Henk van Woerden
Ultramarijn
Migration, morality and the Mediterranean
Entirely unexpectedly, Ultramarijn, the novel that seemed to indicate a new direction in Henk van Woerden’s writing, became his swan song. A month after its publication the author died of a heart attack. With Henk van Woerden’s passing, the Netherlands lost a cosmopolitan writer of international stature.
With his first novel Moenie kyk nie (1993), van Woerden found his own unique voice: poetic, associative, refined, and strongly evocative. The writer made no secret of the fact that this novel, set in South Africa, about an emigrant family in the process of breaking up, treated his own history. The theme of exile and disintegration was made for him. In an interview, Van Woerden explained that he had three linguistic behavior maps in mind: the prosaic Dutch of his family, the poetic Afrikaans of his surroundings, and the formal English of his classmates at the international high school.
The theme of the eternal outsider recurred in his next two novels, again set in South Africa. In Tikoes (1996), the narrator, after years of absence, travels back to South Africa in the company of his new girlfriend Tikoes. She too appears to be weighed down by her past, and the question is to what extent either of these wandering souls can really feel at home anywhere. In Een mond vol glas (1998), Van Woerden reconstructs the life of Demetrios Tsafendas, the man who, in 1966, stabbed to death the South African prime minister Verwoerd, founder of the apartheid policy. Via Tsafendas, Van Woerden sketches the shadowy emigrant’s existence of a ‘colored’ and in addition gives his personal impressions of the South Africa of then and now.
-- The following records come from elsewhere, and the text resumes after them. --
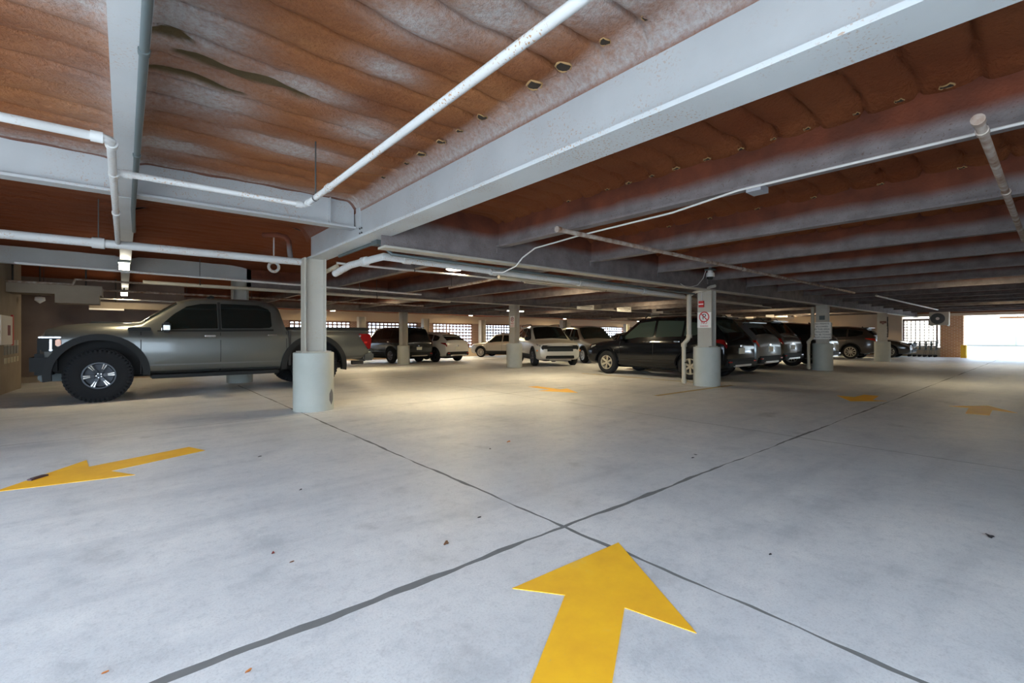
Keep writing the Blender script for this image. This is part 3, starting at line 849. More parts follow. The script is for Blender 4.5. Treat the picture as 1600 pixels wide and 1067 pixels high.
# box fitting under the first joist
mb = MB(); mb.box(4.10, 4.26, 1.62, 1.74, 2.40, 2.45); o = mb.build('conduit_box', plain('galvanised', (.4, .4, .42), .5, .4)); tag(o, 'small metal conduit box under the first brown joist', 'junction box')
# downpipes on columns
def downpipe(x, y, label):
    root = empty('downpipe', (x, y, 0)); tag(root, label, 'pipe')
    mb = MB(); mb.tube([(0, 0, 2.15), (0, 0, 1.15)], .055, 12); mb.build('upper_pipe', M_COLP, root, smooth=True)
    mb = MB(); mb.tube([(0, 0, 1.15), (-.01, .03, 1.08), (-.06, .10, .98), (-.06, .10, .03)], .05, 12); mb.build('lower_pipe', M_CREAMPIPE, root, smooth=True)
    for z in (1.16, .95, .1):
        mb = MB(); zz = z; dx = 0 if z > 1 else -.06; dy = 0 if z > 1 else .10
        mb.tube([(dx, dy, z - .04), (dx, dy, z + .04)], .064, 12); mb.build('coupling', M_CREAMPIPE, root, smooth=True)
    mb = MB(); mb.box(-.12, 0, .03, .05, .52, .55); mb.build('bracket', M_DARKST, root)
    return root
downpipe(10.33, 5.70, 'cream downpipe with a rusty jog on the NO PARKING column')
downpipe(18.05, 5.45, 'cream downpipe on the column with the lettered notice')
pipe('elbow_pipe', [(10.33, 5.70, 2.12), (10.32, 5.55, 2.2), (10.36, 5.35, 2.24), (10.38, 5.2, 2.3), (10.5, 5.15, 2.33)], .035, M_COLP, 'bent pipe looping round the top of the NO PARKING column', couplings=[((10.36, 5.35, 2.24), (0, 1, -.3))])

# dome camera
root = empty('dome_camera', (9.95, 4.99, 2.62)); tag(root, 'white dome security camera hanging above the NO PARKING column', 'camera')
mb = MB(); mb.box(-.09, .09, -.09, .09, 0, .03); mb.tube([(0, 0, .03), (0, 0, .3)], .03, 8); mb.build('mount', M_CONDUIT, root)
mb = MB(); mb.lathe([(.05, 0), (.055, -.03), (.085, -.06), (.092, -.14), (.08, -.145), (.001, -.145)], 24); mb.build('housing', M_WHITE, root, smooth=True)
mb = MB(); mb.lathe([(.072, -.145), (.066, -.18), (.045, -.205), (.001, -.215)], 24); mb.build('dome', M_GLASS, root, smooth=True)

# ---- ceiling lamps
def area(name, loc, size, power, col=(1, .9, .7), rot=(0, 0, 0), parent=None, sy=None):
    d = bpy.data.lights.new(name, 'AREA'); d.energy = power; d.color = col; d.shape = 'RECTANGLE'; d.size = size; d.size_y = sy or size
    o = bpy.data.objects.new(name, d); COL.objects.link(o); o.location = loc; o.rotation_euler = rot
    if parent: o.parent = parent
    return o
def disc_lamp(x, y, z, p, label, group=None, col=(1, .80, .48)):
    root = empty('ceiling_lamp', (x, y, z)); tag(root, label, 'lamp', group)
    mb = MB(); mb.lathe([(.001, .06), (.15, .06), (.17, .02), (.15, 0.0)], 24); mb.build('housing', M_WHITE, root, smooth=True)
    mb = MB(); mb.lathe([(.15, .005), (.12, -.015), (.001, -.02)], 24); mb.build('lens', M_LENS, root, smooth=True)
    mb = MB(); mb.tube([(0, 0, .06), (0, 0, 2.93 - z)], .012, 6); mb.build('stem', M_CONDUIT, root)
    area('lamp_light', (0, 0, -.035), .26, p, col, parent=root)
def box_lamp(x, y, z, p, label, col=(1, .80, .48)):
    root = empty('ceiling_lamp', (x, y, z)); tag(root, label, 'lamp')
    mb = MB(); mb.box(-.09, .09, -.09, .09, .05, .09); mb.build('housing', M_CONDUIT, root)
    mb = MB(); mb.box(-.075, .075, -.075, .075, -.07, .05); mb.build('lens', M_LENS, root)
    mb = MB(); mb.tube([(0, 0, .09), (0, 0, 2.575 - z)], .02, 6); mb.build('stem', M_CONDUIT, root)
    area('lamp_light', (0, 0, -.09), .15, p, col, parent=root)
box_lamp(.0, 11.2, 2.47, 12, 'square glowing lamp under the left joist, nearer one')
box_lamp(.0, 17.6, 2.42, 12, 'square glowing lamp above the truck bonnet, farther one')
disc_lamp(4.76, 7.35, 2.42, 42, 'round glowing ceiling lamp right of the nearest column')
for x_, y_, p_, l_ in ((9.3, 9.2, 40, 'over the lane behind the right girder'), (15.5, 10.8, 40, 'over the front facing white SUV'), (17.65, 12.1, 22, 'by the right hanging sign with print'), (23.7, 9.3, 35, 'over the right parked row'), (29.9, 9.3, 75, 'near the beige stair block'), (32.9, 11.6, 60, 'beside the beige stair block'), (10.0, 29.3, 60, 'by the back wall, left'), (20.5, 29.3, 60, 'by the back wall, left of its middle'), (31.0, 29.3, 60, 'by the back wall, right of its middle'), (42.5, 29.3, 60, 'by the back wall, right'),
                       (15.5, 1.2, 40, 'over the far end of the drive lane'), (25.8, 1.2, 45, 'over the lane near the garage exit'), (7.2, 17.5, 45, 'behind the sign girder at the left'), (17.5, 18.0, 45, 'behind the sign girder at the middle'),
                       (17.0, 26.0, 45, 'before the back wall windows'), (28.0, 19.0, 45, 'behind the sign girder at the right')):
    disc_lamp(x_, y_, 2.74, p_ * (.35 if y_ < 5 else 1.0), 'unseen round lamp tucked up between the joists ' + l_)  # unseen lamps added to brighten the bays; the sign one follows a bright spot
root = empty('strip_lamp', (14.56, 17.5, 2.42)); tag(root, 'short lit strip lamp left of the greenish-based column top', 'lamp')
mb = MB(); mb.box(-.9, .9, -.05, .05, 0, .05); mb.build('housing', M_COLP, root)
mb = MB(); mb.box(-.1, .9, -.04, .04, -.03, 0); mb.build('tube', M_LENS, root)

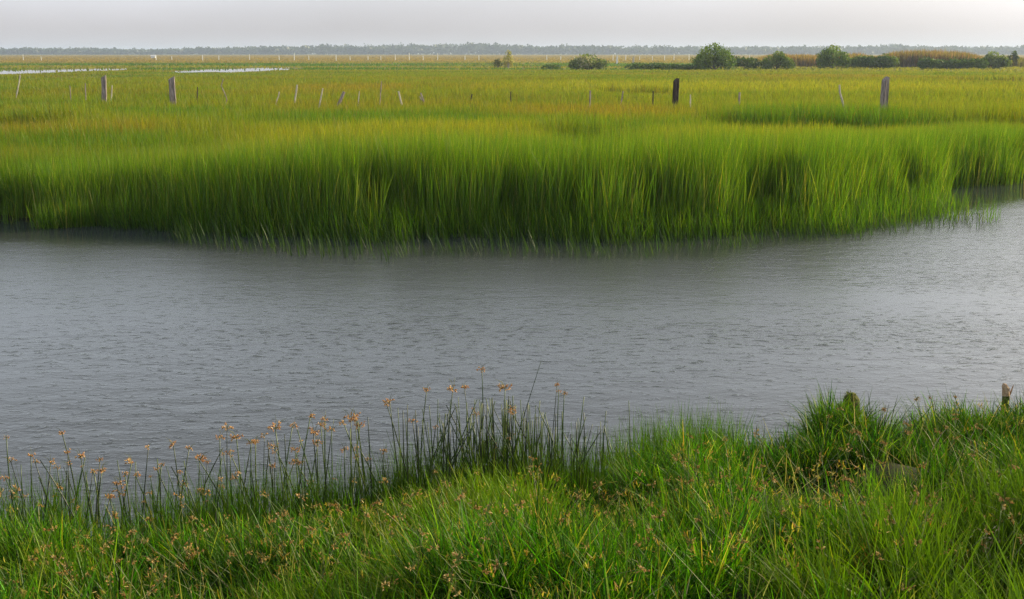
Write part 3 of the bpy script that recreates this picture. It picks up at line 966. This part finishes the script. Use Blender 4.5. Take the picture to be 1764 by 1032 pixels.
for a in (
    (29, 163, 129, 9, 2.6, M_PALEWOOD, 'thin pale stake leaning right at the far left edge of the meadow'),
    (148, 168, 143, 1, 2, M_WOOD, 'faint thin stake just left of the leftmost stout post'),
    (192, 167, 147, 3, 2.4, M_PALEWOOD, 'short pale stake close right of the leftmost stout post'),
    (122, 170, 147, 0, 1.8, M_WOOD, 'faint short stick between the leaning left stake and the first stout post'),
    (340, 170, 150, 1, 2.2, M_DARKWOOD, 'short dark stick just right of the two-tone stout post'),
    (477, 174, 158, 5, 2.4, M_PALEWOOD, 'short pale stake leaning right, first of the close row in the middle'),
    (508, 173, 146, 5, 3.4, M_PALEWOOD, 'tallest pale stake of the close middle row, leaning right'),
    (551, 179, 152, 6, 3.2, M_PALEWOOD, 'pale leaning stake directly left of the dark slanted stake'),
    (617, 175, 157, 3, 1.8, M_PALEWOOD, 'faint thin stake right of the dark slanted stake'),
    (655, 176, 140, 3, 1.8, M_WOOD, 'tall very thin grey stick with a wispy top in the middle row'),
    (691, 176, 157, -4, 3.4, M_PALEWOOD, 'white-grey stake leaning left, right end of the middle row'),
    (811, 174, 162, 2, 2.4, M_DARKWOOD, 'tiny dark stub low in the grass at mid meadow'),
    (880, 174, 158, 0, 2.0, M_DARKWOOD, 'thin dark stick below the dry yellow shrub'),
    (1016, 180, 156, 0, 3.2, M_WOOD, 'greyish stake in front of the dark grass hollow, below the round shrub'),
    (1070, 177, 157, 3, 2.6, M_WOOD, 'thin greyish stake leaning slightly right, midway to the dark thick post'),
    (1125, 177, 157, 0, 2.6, M_DARKWOOD, 'thin dark upright stake close left of the dark thick post'),
    (1189, 178, 163, 0, 2.6, M_PALEWOOD, 'short pale stake close right of the dark thick post'),
    (1273, 179, 159, 0, 4.0, M_WOOD, 'short split grey stake between the dark thick post and crooked stake'),
):
    stake(*a)
stake(387, 174, 136, 0, 1.9, M_WOOD, 'crooked thin zigzag stick right of the two-tone stout post', bend=4)
stake(584, 178, 158, 9, 6.0, M_WOOD, 'thick grey-brown stake slanting steeply right in the middle row')
stake(729, 173, 160, -4, 3, M_WOOD, 'broken stake with a V-shaped snapped top, right of the middle row', fork=True)
stake(1452, 186, 146, -8, 3.4, M_PALEWOOD, 'crooked pale stake leaning left near the largest grey post', bend=1.5)

# far white fence
FARX = [(40, 8), (71, 5), (269, 6), (296, 5), (349, 7), (377, 6), (430, 8), (481, 6), (507, 9), (532, 6), (579, 8), (603, 5), (634, 5), (656, 5), (681, 8), (705, 10), (729, 6), (754, 9), (801, 6), (825, 7), (942, 7), (966, 5), (990, 4), (1056, 8), (1078, 8), (1102, 5), (1124, 5), (1145, 6), (1161, 9), (1187, 8), (1291, 7)]
for px, hp in FARX:
    Y = 440 + random.uniform(-10, 10)
    w = 1.2 * mpp(Y); base_y = 91 + 3.0 * F / Y * 1.0
    h = hp * mpp(Y) * 1.15 + .3
    mb = MB(); mb.tube([(0, 0, -.3), (0, 0, h * .5), (random.uniform(-.05, .05), 0, h)], [w / 2, w / 2, w / 2.3], 6)
    o = link('far_fence_post', mb.mesh('far_fence_post', M_WHITE)); o.location = (x_at(px, 100, Y), Y, .02)
    tag(o, 'small whitish post in the far fence line below the distant woodland', 'fence post', 'white posts of the far fence')
for px, yb, yt, lb in ((1063, 110, 97, 'white post nearer than the far fence, just right of the round shrub'), (1091, 109, 98, 'thin grey post beside the nearer white post, right of the round shrub')):
    Y = at(px, yb, .1)[1]
    w = 3 * mpp(Y)
    o = link('fence_post', post_mesh(w, w, z_at(px, yt, Y) + .1, M_WHITE if px < 1080 else M_PALEWOOD, .1, False)); o.location = (x_at(px, yb, Y), Y, 0)
    tag(o, lb, 'fence post')

# white hut far off
Y = 620.0
hut = empty('hut', (x_at(264, 92, Y), Y, 0), 'tiny white hut on the plain below the distant woodland on the left', 'hut')
mb = MB(); a, b, hh = 1.2, .9, 1.2
mb.add([(-a, -b, 0), (a, -b, 0), (a, b, 0), (-a, b, 0), (-a, -b, hh), (a, -b, hh), (a, b, hh), (-a, b, hh), (-a, 0, hh + .5), (a, 0, hh + .5)],
       [(0, 1, 5, 4), (2, 3, 7, 6), (1, 2, 6, 9, 5), (3, 0, 4, 8, 7)])
link('wall', mb.mesh('wall', M_WHITE), hut)
mb = MB(); e = .25
for s in (-1, 1):
    mb.add([(-a - e, s * (b + e), hh - .14), (a + e, s * (b + e), hh - .14), (a + e, 0, hh + .54), (-a - e, 0, hh + .54), (-a - e, s * (b + e), hh - .04), (a + e, s * (b + e), hh - .04), (a + e, 0, hh + .64), (-a - e, 0, hh + .64)],
           [(0, 1, 2, 3), (4, 5, 6, 7), (0, 1, 5, 4), (1, 2, 6, 5), (0, 3, 7, 4), (2, 3, 7, 6)])
link('roof', mb.mesh('roof', M_WHITE), hut)

# mossy stump and broken post on the right bank
def stump(px, yt, yb, wpx, name, lb, cat, slant):
    x0, Y = stump_xy(px, yt)
    top = z_at(px, yt, Y); gz = float(ground_z(np.array(x0), np.array(Y))) - .05
    w = wpx * mpp(Y); h = top - gz
    root = empty(name, (x0, Y, gz), lb, cat)
    return root, w, h


root, w, h = stump(1466, 677, 730, 36, 'tree_stump', 'rounded stump covered in green-brown moss at the edge of the right bank', 'stump', 0)
mb = MB(); n = 12
pts = [(0, 0, 0), (.0, 0, h * .5), (.004, 0, h * .82), (.008, 0, h * .94), (.01, 0, h)]
mb.tube(pts, [w * .62, w * .5, w * .46, w * .36, w * .15], n, jit=.16)
link('trunk', mb.mesh('trunk', M_MOSS, smooth=True), root)
mv = []
P = []
for k in range(900):
    t = random.uniform(0, 6.28); zz = random.uniform(.45, 1.0) * h
    rr = w * (.5 if zz < h * .8 else .5 - .35 * (zz / h - .8) / .2)
    P.append((math.cos(t) * rr, math.sin(t) * rr, zz))
P = np.array(P); n = len(P)
V, Q, c = blades(P, rng.uniform(.012, .035, n), rng.uniform(.003, .006, n), np.arctan2(P[:, 1], P[:, 0]), rng.uniform(.1, .9, n), rng.uniform(0, .8, n), pal(n, [(.07, .09, .012), (.14, .14, .025), (.2, .15, .04)], [3, 2, 1]), S=2)
o = link('moss', np_mesh('moss', V, Q, M_GRASS, c), root); o['kind'] = 'stuff'

root, w, h = stump(1735, 664, 700, 14, 'broken_post', 'broken wooden post with a pale sunlit split top in the right bank grass', 'post', 0)
mb = MB(); n = 9
mb.tube([(0, 0, 0), (.0, 0, h * .5), (0, 0, h * .84)], [w * .55, w * .5, w * .48], n, jit=.15)
link('shaft', mb.mesh('shaft', M_MOSS), root)
mb = MB()
mb.tube([(0, 0, h * .842), (-.008, 0, h * .95), (-.022, 0, h), (-.03, 0, h * 1.03)], [w * .47, w * .42, w * .3, w * .12], n, jit=.25)
mb.tube([(.028, 0, h * .85), (.04, .004, h * .93), (.05, .004, h * 1.0)], [w * .14, w * .1, w * .05], 5, jit=.3)
link('split_top', mb.mesh('split_top', M_CUT), root)


# withered tufts in the lower right corner
def tuft(px, py, n, size, cols, lb, spread=.5):
    Y = 3.72
    p = (x_at(px, py, Y), Y)
    gz = float(ground_z(np.array(p[0]), np.array(p[1])))
    size = max(.26, (z_at(px, py, Y) - gz) * 1.15)
    P = np.zeros((n, 3)); P[:, :2] = rng.normal(0, .025, (n, 2)); P[:, 2] = 0
    V, Q, c = blades(P, rng.uniform(.5, 1, n) * size, rng.uniform(.004, .009, n), rng.uniform(0, 6.28, n), np.abs(rng.normal(.1, .15, n)), np.abs(rng.normal(.5, spread, n)), pal(n, cols, [1] * len(cols)), S=7)
    root = empty('withered_tuft', (p[0], p[1], gz), lb, 'tuft')
    link('dry_leaves', np_mesh('dry_leaves', V, Q, M_SEED, c), root)
    if n < 50: return
    mb = MB()
    for k in range(26):
        q = (random.gauss(0, .03), random.gauss(0, .03), size * random.uniform(.72, .98))
        mb.spike(q, (random.gauss(0, .6), random.gauss(0, .6), random.gauss(.4, .6)), random.uniform(.014, .024), .003, random.choice([(.6, .48, .34), (.5, .36, .24), (.66, .56, .44)]))
    link('seed_cluster', mb.mesh('seed_cluster', M_SEED), root)


tuft(1700, 925, 60, .25, [(.45, .34, .22), (.55, .46, .34), (.35, .24, .12)], 'pale pinkish withered tuft in the bottom right corner')
tuft(1508, 935, 40, .28, [(.34, .2, .04), (.28, .15, .03), (.3, .22, .05)], 'orange-brown withered tuft near the bottom edge, left of the pale tuft', .4)
tuft(1757, 935, 26, .25, [(.45, .36, .2), (.4, .3, .14)], 'small straw-coloured withered tuft cut by the right edge')


# ------------------------------------------------------------------ shrubs
def crown(blobs, n, leaf, cols, shell=.45, flat=1.0):
    """leaf-clump quads through a set of ellipsoids (cx,cy,cz,rx,ry,rz)"""
    B = np.array(blobs, float)
    vol = (B[:, 3] * B[:, 5]); k = rng.choice(len(B), n, p=vol / vol.sum())
    d = rng.normal(0, 1, (n, 3)); d /= np.linalg.norm(d, axis=1)[:, None]
    r = rng.uniform(shell, 1.0, n) ** .6 * (1 + .17 * rng.normal(0, 1, n))
    P = B[k, :3] + d * B[k, 3:6] * r[:, None]
    keep = P[:, 2] > .02
    P = P[keep]; k = k[keep]; n = len(P)
    a = rng.normal(0, 1, (n, 3)); a /= np.linalg.norm(a, axis=1)[:, None]
    b = np.cross(a, rng.normal(0, 1, (n, 3))); b /= np.linalg.norm(b, axis=1)[:, None]
    s = leaf * rng.uniform(.5, 1.3, (n, 1))
    V = np.stack([P - a * s, P - b * s * .55, P + a * s, P + b * s * .55], 1).reshape(-1, 3)
    Q = np.arange(4 * n).reshape(-1, 4)
    cb = np.array([cols[i % len(cols)] for i in range(len(B))])
    c = cb[k] * (1 + rng.normal(0, .22, (n, 1)))
    return V, Q, np.repeat(np.clip(c, .004, .6), 4, 0)


def shrub(name, lb, cat, px, yb, yt, wpx, cols, n=2600, nb=9, leaf=.2, group=None, stems=5, depth=.8, bark=M_BARK, stem_h=.55, low=False, Y=None):
    if Y is None: Y = at(px, yb, .25)[1]
    x0 = x_at(px, yb, Y); H = z_at(px, yt, Y); Wd = wpx * mpp(Y)
    root = empty(name, (x0, Y, 0), lb, cat, group)
    blobs = []
    for k in range(nb):
        u = random.uniform(-.42, .42) if nb > 1 else 0
        prof = 1 - abs(u) ** 2 * (2.2 if not low else 1.2)
        rz = H * random.uniform(.2, .3); rx = Wd * random.uniform(.13, .22) if not low else Wd / nb * random.uniform(.8, 1.3)
        if low: u = -.45 + .9 * (k + .5) / nb; rz = H * random.uniform(.3, .45)
        cz = random.uniform(rz * .8, max(rz, H * prof - rz)) if not low else H * random.uniform(.4, .62)
        blobs.append((u * Wd, random.uniform(-.3, .3) * Wd * depth if not low else random.uniform(-.5, .5), cz, rx, rx * .9 if not low else 1.2, rz))
    if not low:
        blobs.append((random.uniform(-.1, .1) * Wd, 0, H * .80, Wd * .2, Wd * .2, H * .2))
        blobs.append((-.25 * Wd, 0, H * .42, Wd * .24, Wd * .22, H * .36)); blobs.append((.25 * Wd, 0, H * .4, Wd * .24, Wd * .22, H * .34))
    V, Q, c = crown(blobs, n, leaf, cols)
    link('crown', np_mesh('crown', V, Q, M_LEAF, c), root)
    mb = MB()
    for k in range(stems):
        b = random.choice(blobs)
        tgt = np.array([b[0], b[1], b[2] + b[5] * .5])
        p0 = np.array([random.uniform(-.05, .05) * min(Wd, 4), random.uniform(-.1, .1), -.1])
        mid = p0 * .5 + tgt * .5 + np.array([0, 0, H * .06])
        mb.tube([p0, mid, tgt], [H * .028, H * .02, H * .008], 6, jit=.15)
    link('trunk', mb.mesh('trunk', bark), root)
    return root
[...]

Van Woerden felt an affinity with the Turks and Moroccans living in the Netherlands. He recognized their ‘feeling of nostalgia’. ‘If there is anything that I wanted to treat in my four books, it’s the feeling of loss,’ he said at the time his big novel about loss was still to be published. In Ultramarijn he took inspiration from Mediterranean musicians, writers, painters and poets. The land where most of this book takes place is a cross between Turkey and Greece. Joakim, Aysel, and their daughter Özlem are migrants, uprooted drifters. In this Özlem compares herself to a seagull: ‘That bird doesn’t know anything about where he came from either.’
In addition to the political history of their country of origin, the fate of these characters is also determined by what is an impossible love between a brother and his half-sister, and by the fruit of that love. When their father suspects that daughter Aysel is pregnant, he takes her with him to Germany where she builds a new life. Joakim remains behind, and for the rest of his days he will search for Aysel’s ghost. In the end he will find it in Özlem, without knowing that she is not only Aysel’s daughter but his own as well.
Ultramarijn tells an exceptionally beautiful, bold and fatal story in which people experience their lives as ‘cut in half.’ His evocative description of the inner lives of migrants indicates that Van Woerden was finally able to level the dividing walls between the compartments in his mind.